Ustam isin asli buda reel somut veri done yok
@vakko usta vatikan arsivlerini serdirecekler sonunda bana
konu sahibi sende oku mevzubitsin
Osmanlı Devleti’ni içerden çökertmek için Rum, Ermeni, Bulgar ve diğer azınlıklarla, bazı satılmış Türkler tarafından kurulan ve sayıları bazan 885 ve bazan da 883 kişi olarak verilen gizli bir teşkilat, devletin en üst kademelerine nüfuz ederek zaman zaman hazineyi soymuş ve miktarı 374 tonu bulan altınları Türkiyenin 12 bölgesinde 366 yere gömmüş ve her birine özel işaretler koymuştur. Bu işaretlerden bazılarının hakiki, bazılarının ise arayıcıları şaşırtmak için sahte olduğu söylenmektedir. İşaretlerin sahteleri toprak üzerinde bırakılmış ve hakikileri toprak altındaki kayalara veya mermerlere kazılmıştır. Bu gizli teşkilattaki önemli bazı çetebaşıların isimleri şöyledir: Pop Martin, Lefter, Volçan Voyvoda, Manol ve Emin Ağa. Mesela bunlardan yalnız Lefter’in Bilecik bölgesinde 128 yerde gizli parası olduğu söylenmektedir.
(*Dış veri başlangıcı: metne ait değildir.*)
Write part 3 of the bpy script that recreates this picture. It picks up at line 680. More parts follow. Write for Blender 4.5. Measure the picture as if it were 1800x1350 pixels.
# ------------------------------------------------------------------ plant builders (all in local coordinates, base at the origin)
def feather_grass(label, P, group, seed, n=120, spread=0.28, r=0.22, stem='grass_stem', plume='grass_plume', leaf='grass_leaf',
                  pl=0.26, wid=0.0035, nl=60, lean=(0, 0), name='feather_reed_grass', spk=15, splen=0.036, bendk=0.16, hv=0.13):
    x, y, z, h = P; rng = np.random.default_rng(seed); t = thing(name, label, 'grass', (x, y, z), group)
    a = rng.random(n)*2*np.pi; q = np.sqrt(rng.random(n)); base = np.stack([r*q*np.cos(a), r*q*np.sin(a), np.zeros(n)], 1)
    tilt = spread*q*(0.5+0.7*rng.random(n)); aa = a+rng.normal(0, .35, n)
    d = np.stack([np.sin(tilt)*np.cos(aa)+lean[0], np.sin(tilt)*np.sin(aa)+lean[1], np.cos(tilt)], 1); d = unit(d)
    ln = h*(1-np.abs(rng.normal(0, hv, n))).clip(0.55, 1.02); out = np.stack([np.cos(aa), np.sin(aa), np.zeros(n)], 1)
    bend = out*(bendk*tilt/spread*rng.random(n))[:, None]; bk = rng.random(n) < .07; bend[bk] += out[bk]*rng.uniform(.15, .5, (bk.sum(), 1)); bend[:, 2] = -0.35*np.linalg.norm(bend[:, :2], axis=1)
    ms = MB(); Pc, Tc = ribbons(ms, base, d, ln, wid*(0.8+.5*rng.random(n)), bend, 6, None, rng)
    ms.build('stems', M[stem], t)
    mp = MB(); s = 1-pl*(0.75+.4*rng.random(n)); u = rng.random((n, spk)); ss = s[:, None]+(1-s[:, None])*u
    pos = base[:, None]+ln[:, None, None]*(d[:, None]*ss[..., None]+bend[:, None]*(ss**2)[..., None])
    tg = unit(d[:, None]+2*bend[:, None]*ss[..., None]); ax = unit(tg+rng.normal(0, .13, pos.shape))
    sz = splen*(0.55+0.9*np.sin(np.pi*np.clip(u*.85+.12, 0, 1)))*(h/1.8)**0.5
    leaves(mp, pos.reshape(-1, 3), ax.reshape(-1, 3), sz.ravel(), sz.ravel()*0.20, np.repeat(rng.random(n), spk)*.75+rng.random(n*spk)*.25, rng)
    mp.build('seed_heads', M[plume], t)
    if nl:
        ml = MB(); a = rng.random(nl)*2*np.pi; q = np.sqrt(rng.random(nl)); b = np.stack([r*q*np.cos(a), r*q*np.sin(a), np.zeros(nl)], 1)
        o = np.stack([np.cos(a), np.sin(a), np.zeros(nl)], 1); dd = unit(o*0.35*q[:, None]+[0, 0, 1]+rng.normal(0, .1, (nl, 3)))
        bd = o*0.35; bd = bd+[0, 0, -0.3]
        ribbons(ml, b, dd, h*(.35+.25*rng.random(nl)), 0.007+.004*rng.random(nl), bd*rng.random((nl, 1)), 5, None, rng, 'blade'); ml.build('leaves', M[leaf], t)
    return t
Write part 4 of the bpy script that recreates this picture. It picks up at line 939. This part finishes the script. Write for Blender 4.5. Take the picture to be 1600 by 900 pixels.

Manol ise Bursa vilayetinde Uludağ’da ve Marmara Denizi’nin güney kıyısı boyunca uzanan Karadağ’da faaliyet göstermiş. Onun da buralarda işaretleri aranmaktadır. Rivayete göre çete mensuplarından yalnız bir kişi sağ kalmış ve o da define sırlarını ve gömülerin şifrelerini Vatikan papazlarına teslim etmiş. Şimdi Anadolu’nun define sırları Vatikan Kütüphanesi’ndeki bazı eski kitaplarda gizliymiş ve bunları ancak birkaç papaz biliyormuş. Ama onlar arada sırada Türkiye’ye gelip definelerin yerlerinde durup durmadığını kontrol ederlermiş, bir rivayete göre de azar azar çıkartıp yurt dışına kaçırırlarmış, esasen bu konuda Hristiyanlık alemi ile İslam alemi arasında yüzyıllarca sürüp giden bir mücadele halen devam etmekteymiş. Türkiye’de yabancı arkeologlarca yapılan kazıların, topraklarımızda kurulan radar istasyonlarının ve hatta uzay uçuşlarının, Ay’a atılan roketlerin ve oraya inen adamların hep maksadı Küçük Asya’da gömülü olan bu 374 ton altınla ilgili imiş. Bu iddiaların Bursa Defineciler Derneği’nde birkaç sene evvel dernek üyelerinden bazıları ile yaptığım bir sohbet sırasında büyük bir kesinlik, ciddiyet ve kızgınlık ile ifade edildiğini duymuştum. Ömrünü 366 define işaretinin sırlarının çözülmesine, bunların aranıp bulunmasına vakfetmiş yaşlı başlı kimselere rastladım. Varını yoğunu define uğruna harcamış bir ihtiyar, devlet adamlarımızın gaflet içinde olduğunu, hatta bunlardan bazılarının hıristiyanlık aleminin amaçlarına hizmet ettiğini, belki de onlarla ortak olduğunu büyük bir ciddiyet ile ifade etmekteydi.